高校演劇用第二弾

どうもどうも、あとがきではお久しぶりです。一年に一本のペースでのろのろ運転の尾道太郎です。

高校演劇用として書いた「うそんせ」が案外と好評なので、調子に乗って二匹目のドジョウを狙って書いた今作。男1女2の三人芝居。男役があることを除けば弱小演劇部の強い味方。となってるはずです。

だってさ、少人数で60分で高校演劇部が舞台でとくりゃ飛びつかない訳ないでしょう。で、飛びついたときにはたと困る高校が出てくるのも事実じゃないのかな。それは、卓郎の存在。おそらくは、卓郎を男役者がする事はまずないだろう。となればテキストレジをするか、女の子がやってしまうかの二択。
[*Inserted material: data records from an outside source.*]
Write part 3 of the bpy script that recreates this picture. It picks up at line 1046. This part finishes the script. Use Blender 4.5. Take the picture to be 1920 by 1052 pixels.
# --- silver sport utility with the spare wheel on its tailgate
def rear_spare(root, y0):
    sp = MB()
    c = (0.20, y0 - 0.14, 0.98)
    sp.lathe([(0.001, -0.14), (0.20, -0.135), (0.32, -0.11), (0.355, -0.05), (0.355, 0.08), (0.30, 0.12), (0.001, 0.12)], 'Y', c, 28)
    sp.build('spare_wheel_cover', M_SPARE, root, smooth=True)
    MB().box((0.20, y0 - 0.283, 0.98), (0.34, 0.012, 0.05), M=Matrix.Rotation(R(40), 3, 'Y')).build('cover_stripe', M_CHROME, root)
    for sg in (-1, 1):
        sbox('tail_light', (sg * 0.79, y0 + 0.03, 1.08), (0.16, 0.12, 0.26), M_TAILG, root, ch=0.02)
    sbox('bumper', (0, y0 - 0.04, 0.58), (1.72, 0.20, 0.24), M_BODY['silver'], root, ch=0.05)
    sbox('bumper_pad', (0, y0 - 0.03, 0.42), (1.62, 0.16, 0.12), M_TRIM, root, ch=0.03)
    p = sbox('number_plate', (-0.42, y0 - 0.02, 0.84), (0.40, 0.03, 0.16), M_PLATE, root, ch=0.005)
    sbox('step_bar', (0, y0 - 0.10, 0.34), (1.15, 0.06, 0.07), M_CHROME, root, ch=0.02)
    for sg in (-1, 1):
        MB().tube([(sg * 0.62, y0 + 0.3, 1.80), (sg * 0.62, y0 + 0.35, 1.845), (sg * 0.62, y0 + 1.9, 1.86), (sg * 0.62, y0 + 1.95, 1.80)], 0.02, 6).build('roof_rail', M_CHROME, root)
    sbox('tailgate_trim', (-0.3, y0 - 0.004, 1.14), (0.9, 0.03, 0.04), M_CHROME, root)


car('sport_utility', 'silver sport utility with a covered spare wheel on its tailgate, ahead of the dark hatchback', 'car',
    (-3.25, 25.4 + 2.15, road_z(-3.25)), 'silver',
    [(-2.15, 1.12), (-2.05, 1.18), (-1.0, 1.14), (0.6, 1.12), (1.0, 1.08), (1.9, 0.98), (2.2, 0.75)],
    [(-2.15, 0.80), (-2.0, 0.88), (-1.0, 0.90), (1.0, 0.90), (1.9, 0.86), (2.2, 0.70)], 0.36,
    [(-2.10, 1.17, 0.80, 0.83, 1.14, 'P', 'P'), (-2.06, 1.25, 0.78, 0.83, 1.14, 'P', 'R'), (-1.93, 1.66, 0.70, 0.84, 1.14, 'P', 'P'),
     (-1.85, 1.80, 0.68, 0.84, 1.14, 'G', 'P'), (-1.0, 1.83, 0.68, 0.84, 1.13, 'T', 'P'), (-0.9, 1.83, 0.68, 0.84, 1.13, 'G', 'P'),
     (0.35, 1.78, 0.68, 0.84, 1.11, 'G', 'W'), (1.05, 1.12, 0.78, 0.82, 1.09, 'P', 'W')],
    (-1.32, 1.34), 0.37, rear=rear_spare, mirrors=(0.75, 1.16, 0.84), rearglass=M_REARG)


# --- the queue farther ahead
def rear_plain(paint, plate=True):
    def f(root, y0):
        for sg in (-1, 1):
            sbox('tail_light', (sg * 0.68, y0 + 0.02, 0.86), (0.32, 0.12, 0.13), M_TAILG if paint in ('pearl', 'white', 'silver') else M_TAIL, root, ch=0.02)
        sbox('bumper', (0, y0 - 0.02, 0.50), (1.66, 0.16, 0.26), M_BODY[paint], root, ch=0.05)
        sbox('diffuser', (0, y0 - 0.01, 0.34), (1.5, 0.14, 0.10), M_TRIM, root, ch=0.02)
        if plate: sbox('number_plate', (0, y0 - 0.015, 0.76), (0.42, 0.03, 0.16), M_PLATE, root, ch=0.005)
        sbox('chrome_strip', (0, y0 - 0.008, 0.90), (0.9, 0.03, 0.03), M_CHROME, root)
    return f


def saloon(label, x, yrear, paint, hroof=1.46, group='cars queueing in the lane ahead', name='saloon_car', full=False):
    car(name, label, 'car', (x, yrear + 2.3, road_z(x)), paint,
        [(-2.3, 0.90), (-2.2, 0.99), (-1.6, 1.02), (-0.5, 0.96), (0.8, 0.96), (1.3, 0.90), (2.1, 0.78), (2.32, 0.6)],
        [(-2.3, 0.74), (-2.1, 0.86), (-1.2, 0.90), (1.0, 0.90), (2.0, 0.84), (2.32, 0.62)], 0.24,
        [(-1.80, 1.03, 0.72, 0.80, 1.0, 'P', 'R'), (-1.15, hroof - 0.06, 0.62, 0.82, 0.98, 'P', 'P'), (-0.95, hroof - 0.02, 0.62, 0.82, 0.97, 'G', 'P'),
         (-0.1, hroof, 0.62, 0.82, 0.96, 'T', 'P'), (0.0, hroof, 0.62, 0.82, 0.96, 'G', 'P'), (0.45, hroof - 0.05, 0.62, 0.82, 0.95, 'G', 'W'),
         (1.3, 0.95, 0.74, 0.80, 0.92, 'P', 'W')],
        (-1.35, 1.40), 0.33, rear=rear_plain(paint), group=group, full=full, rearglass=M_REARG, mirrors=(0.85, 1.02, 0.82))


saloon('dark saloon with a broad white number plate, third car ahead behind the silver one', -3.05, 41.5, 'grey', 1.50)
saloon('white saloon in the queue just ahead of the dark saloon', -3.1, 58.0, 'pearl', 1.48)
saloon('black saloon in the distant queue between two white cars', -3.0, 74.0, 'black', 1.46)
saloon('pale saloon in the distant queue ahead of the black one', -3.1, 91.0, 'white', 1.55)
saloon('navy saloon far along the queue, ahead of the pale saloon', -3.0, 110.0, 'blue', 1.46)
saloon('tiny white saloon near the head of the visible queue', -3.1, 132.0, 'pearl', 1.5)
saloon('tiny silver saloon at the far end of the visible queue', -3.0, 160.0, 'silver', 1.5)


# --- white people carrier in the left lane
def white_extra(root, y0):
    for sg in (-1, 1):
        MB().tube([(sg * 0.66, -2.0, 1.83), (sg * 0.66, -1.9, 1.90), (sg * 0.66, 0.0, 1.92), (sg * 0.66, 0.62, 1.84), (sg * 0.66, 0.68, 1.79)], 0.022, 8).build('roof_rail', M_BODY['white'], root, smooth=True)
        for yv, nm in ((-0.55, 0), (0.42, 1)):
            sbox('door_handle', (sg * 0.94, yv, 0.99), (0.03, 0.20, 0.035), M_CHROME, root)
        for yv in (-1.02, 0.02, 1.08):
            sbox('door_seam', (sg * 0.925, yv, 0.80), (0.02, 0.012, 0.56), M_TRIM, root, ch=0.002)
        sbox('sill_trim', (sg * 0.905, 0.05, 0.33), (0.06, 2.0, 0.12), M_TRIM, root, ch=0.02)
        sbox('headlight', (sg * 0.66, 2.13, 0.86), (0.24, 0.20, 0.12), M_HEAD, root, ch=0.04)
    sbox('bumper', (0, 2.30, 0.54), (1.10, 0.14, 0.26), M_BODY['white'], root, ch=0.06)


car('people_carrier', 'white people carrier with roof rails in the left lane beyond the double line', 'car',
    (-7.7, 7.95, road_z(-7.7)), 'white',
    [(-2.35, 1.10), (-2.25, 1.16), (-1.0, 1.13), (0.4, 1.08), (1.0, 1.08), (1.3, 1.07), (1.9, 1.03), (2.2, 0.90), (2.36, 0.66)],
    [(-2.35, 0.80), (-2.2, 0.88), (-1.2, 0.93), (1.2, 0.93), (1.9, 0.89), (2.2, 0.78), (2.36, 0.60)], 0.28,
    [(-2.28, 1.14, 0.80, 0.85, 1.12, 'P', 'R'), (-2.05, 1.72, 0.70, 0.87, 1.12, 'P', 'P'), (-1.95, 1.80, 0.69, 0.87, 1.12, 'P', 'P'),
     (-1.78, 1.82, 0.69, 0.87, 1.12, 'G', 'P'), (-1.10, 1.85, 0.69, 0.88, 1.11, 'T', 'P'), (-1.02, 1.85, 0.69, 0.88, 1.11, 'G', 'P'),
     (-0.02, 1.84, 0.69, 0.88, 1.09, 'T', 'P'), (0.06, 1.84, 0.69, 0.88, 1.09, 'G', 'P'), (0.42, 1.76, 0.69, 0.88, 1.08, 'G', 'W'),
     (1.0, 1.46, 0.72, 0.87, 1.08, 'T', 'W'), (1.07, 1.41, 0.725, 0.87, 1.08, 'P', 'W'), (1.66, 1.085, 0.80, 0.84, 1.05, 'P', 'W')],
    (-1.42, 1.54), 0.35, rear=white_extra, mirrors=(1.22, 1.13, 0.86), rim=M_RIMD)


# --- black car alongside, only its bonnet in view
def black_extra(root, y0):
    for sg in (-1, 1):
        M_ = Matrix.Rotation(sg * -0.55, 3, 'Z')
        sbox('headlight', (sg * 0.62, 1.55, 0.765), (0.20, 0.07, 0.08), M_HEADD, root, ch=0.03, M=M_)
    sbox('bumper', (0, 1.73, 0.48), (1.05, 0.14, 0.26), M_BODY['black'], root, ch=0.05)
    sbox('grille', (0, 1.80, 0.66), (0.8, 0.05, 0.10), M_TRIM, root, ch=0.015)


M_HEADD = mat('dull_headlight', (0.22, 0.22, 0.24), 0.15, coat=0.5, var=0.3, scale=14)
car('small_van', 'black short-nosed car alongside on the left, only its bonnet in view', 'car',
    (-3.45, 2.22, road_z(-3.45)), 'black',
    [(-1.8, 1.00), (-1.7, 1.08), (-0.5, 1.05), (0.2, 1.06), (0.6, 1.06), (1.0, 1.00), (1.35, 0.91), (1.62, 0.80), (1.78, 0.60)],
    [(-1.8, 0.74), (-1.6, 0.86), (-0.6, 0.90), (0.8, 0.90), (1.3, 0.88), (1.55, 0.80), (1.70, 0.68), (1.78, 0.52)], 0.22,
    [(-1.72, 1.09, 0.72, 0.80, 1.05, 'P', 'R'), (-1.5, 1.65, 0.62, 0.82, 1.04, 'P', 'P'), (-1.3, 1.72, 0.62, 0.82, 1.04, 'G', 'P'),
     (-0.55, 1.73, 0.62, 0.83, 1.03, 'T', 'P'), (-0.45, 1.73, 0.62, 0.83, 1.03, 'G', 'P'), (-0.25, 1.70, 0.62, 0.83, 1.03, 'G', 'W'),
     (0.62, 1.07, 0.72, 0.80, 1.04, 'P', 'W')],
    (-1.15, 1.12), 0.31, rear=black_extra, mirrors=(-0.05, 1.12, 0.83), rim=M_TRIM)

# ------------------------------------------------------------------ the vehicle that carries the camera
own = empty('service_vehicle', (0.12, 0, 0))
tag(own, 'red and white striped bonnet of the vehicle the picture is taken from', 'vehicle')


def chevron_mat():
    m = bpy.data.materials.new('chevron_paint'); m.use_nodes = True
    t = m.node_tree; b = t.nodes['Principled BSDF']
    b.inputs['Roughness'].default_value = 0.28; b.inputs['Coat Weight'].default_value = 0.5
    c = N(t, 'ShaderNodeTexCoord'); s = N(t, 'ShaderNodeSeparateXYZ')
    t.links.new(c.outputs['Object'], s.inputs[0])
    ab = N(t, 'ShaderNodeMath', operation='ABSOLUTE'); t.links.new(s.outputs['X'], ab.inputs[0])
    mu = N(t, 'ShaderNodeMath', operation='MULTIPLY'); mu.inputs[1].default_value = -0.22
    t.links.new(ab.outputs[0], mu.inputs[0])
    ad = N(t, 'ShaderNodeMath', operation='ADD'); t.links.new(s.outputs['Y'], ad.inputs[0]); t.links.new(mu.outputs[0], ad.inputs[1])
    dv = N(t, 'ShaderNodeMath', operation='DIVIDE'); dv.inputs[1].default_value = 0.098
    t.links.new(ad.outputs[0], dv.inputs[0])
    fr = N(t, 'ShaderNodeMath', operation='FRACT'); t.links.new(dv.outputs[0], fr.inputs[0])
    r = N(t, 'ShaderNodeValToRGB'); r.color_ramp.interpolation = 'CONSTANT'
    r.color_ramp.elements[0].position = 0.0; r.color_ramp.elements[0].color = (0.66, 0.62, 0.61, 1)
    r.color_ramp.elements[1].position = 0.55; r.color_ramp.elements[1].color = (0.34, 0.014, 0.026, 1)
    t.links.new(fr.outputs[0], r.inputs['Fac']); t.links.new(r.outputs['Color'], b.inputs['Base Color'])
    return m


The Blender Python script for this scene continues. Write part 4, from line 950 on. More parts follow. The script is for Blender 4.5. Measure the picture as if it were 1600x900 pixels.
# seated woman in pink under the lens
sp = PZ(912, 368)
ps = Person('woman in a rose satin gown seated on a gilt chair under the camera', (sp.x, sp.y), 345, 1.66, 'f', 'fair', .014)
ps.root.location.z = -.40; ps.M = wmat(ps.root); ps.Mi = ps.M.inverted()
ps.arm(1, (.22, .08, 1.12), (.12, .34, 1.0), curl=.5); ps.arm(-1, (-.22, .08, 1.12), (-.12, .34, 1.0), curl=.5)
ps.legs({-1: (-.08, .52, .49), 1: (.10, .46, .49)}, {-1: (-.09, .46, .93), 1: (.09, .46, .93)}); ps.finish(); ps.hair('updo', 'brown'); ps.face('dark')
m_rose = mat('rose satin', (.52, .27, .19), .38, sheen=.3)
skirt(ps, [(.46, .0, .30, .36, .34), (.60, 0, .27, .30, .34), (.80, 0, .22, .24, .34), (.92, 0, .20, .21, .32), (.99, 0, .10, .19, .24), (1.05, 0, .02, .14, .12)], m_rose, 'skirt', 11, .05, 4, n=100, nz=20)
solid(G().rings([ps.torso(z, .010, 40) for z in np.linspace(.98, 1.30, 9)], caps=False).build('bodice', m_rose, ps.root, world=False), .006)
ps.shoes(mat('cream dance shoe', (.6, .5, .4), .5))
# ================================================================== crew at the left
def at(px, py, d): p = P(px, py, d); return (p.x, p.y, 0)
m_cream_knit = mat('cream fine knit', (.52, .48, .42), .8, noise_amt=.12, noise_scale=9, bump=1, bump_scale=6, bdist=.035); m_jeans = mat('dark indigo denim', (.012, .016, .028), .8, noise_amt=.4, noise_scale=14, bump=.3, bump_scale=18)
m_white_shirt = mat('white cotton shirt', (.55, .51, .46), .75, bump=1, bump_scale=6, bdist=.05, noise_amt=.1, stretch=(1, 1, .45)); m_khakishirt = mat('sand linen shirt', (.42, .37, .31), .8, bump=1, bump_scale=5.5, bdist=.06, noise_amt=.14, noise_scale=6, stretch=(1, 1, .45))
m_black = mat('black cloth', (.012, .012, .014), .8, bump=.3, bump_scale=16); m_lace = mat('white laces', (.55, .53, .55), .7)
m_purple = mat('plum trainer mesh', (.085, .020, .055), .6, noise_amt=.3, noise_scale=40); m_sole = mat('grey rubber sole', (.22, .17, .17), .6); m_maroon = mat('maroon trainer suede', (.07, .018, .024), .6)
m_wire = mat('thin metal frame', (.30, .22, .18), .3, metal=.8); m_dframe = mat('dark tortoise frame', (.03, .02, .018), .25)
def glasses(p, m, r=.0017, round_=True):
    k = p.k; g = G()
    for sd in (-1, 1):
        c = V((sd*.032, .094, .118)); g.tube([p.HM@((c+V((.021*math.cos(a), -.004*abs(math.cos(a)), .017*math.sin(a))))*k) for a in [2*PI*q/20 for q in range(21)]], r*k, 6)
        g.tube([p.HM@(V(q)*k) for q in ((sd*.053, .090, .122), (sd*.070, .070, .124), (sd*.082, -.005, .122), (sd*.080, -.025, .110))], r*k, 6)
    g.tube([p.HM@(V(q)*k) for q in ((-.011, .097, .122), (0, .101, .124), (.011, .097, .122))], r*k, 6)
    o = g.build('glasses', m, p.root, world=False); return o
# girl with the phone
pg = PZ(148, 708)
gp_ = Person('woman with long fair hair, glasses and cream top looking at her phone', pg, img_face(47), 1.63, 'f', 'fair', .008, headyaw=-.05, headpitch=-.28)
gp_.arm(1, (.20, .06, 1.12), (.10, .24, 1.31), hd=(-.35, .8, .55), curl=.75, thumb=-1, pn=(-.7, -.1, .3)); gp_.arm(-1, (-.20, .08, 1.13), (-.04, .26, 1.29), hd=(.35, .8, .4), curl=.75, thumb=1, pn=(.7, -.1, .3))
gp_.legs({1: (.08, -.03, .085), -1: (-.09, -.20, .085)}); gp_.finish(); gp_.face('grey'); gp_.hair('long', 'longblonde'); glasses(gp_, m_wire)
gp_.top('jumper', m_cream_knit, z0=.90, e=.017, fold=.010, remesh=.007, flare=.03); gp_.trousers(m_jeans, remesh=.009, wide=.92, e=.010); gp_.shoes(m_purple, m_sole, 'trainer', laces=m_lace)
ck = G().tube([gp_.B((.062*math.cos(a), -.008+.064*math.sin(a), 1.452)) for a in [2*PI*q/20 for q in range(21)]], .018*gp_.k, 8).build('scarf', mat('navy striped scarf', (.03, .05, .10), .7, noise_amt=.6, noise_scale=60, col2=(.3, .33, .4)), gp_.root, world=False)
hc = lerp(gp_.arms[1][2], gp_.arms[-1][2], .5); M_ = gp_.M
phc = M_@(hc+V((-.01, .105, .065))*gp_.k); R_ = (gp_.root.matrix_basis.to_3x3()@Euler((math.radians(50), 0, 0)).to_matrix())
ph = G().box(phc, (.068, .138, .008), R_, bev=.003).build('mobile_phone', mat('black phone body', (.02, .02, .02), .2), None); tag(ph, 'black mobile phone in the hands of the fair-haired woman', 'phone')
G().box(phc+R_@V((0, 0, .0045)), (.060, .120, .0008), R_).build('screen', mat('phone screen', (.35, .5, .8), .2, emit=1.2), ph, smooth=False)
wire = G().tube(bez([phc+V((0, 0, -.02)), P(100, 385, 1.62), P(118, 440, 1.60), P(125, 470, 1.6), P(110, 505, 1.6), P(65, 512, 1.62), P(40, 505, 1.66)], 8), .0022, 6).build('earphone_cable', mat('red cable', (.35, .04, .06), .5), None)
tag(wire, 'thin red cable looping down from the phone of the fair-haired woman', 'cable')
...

個人的にはテキストレジをして女の子がやっても不自然でないようにしてくれるのがいい。どうしたって女の子が男役をするのには無理がある。少なくとも、大学出て数年のむっさい兄ちゃんは女の子には出来ない。少年役なら良かったんだけどね。ま、好きにやってくださいな。

一応三人芝居なんで、二人芝居の「うそんせ」よりは間が持つ確率は高いはず。人の出入りはそんなに頻繁ではないが、組み合わせのバリエーションでどうにか…というところか。演出としては前・中盤でどれだけ間が持ってくれるかという部分と、後半にどれだけ力押しが出来るか。それから、今回意図的に「暗転」というト書きをなくしてみました。本来は暗転だろうという部分でもあえて書きませんでした。これも一場一幕が好きな高校生に向けて自分なりにやってもらおうという配慮です。

高校生向けというのを書こうと思った当初の理由は、弱小演劇部がつまらないという理由からでした。そして、同じ高校生向けを名乗ってる今作は少し思いも変わってきました。ま、「うそんせ」から三年もたてばそうですわな。なんというか、とりあえず楽しんでもらいたい。高校演劇部を舞台に持ってきたのも、暗転を書かなかったのも、いろいろ考えながらやってもらいたいと思ったからです。だからといってむやみやたらに解釈の幅を広げる事はせずに、それなりの流れを作っているつもりです。

ま、この作品のコンセプトが「尾道太郎が外部指導員になったら」て事で始めたものですから、おそらく尾道太郎の外部指導員は卓郎みたいな感じです。(いや、だいぶ違うか)
あんまり手出しをせずに、高校生が考えたことを尊重してやっていくんじゃないかな? どうだろ。

だから、主題というか書きたい思いよりはコンセプトの方が強く出ている作品じゃないかなと思います。ま、思いとしては「弱小演劇部の芝居なんてつまらないけど、それでもいろいろありながら頑張ってんだぞー」ってな感じでしょうか? なんかね、へぼ芝居はへぼ芝居だけど、その裏側とかのぞいたら結構それなりにドラマもあるんだろうねって事だよ。そのいろいろを書きたかったのかなって思う。

どうしたって一回でも作る側に立っちゃったら、面白い面白くない好き嫌いでは図れないものが出てくるってもんよ。こちとら弱小演劇部の大先輩なんだから! 芝居がちゃんとできる状況ってのは高校生風情じゃなかなか難しい。この「ちゃんと」って意味が伝わりにくいかもしれないけど、なんとか読み取って。

登場人物だけど、卓郎はボクな訳よ。で、ちひろとさなえもモデルはいるんだけど、とある高校生。見ていて「これだ!」ってインスピレーション受けてそのまま形になったって感じ。もともと、知的で皮肉屋と馬鹿で楽天家って組み合わせはありがちだけど、なんと言うか久しぶりに使ってみたい役者だと思ったのがモデルになった一番の理由かな。(性格は、ちひろとさなえかどうかは分からない)

あとね、これまたコンセプトの話なんだけど。タイトルの「きみがせ」……これね、君が代をちょっともじったと言うか変換したというか、そういう形なのね。「君の世界=きみがせ」みたいな。なんで君が代を出したかってね。高校生に君が代歌わせて見たかったのよ。結構カルチャーショックだったんだけど、よその県じゃ君が代とか学校で教えてるんだってね。俺、広島出身だから歌えないや。

ま、こういうことです。

そんなこんなでお届けしました「きみがせ」…お気に召しましたでしょうか。なにぶん至らない点も多いかと思いますが、ご指摘・ご感想などお待ちしております。

PS その後の三人。ちひろはセンターマジックで見事山大の人文学部に合格。さなえは順当に山大の教育学部へ。二人は演劇部に入って活動中。卓郎は、部員のいなくなった演劇部の指導員でなくなって、今はフリーター。ひそかに教員採用試験の勉強を始める。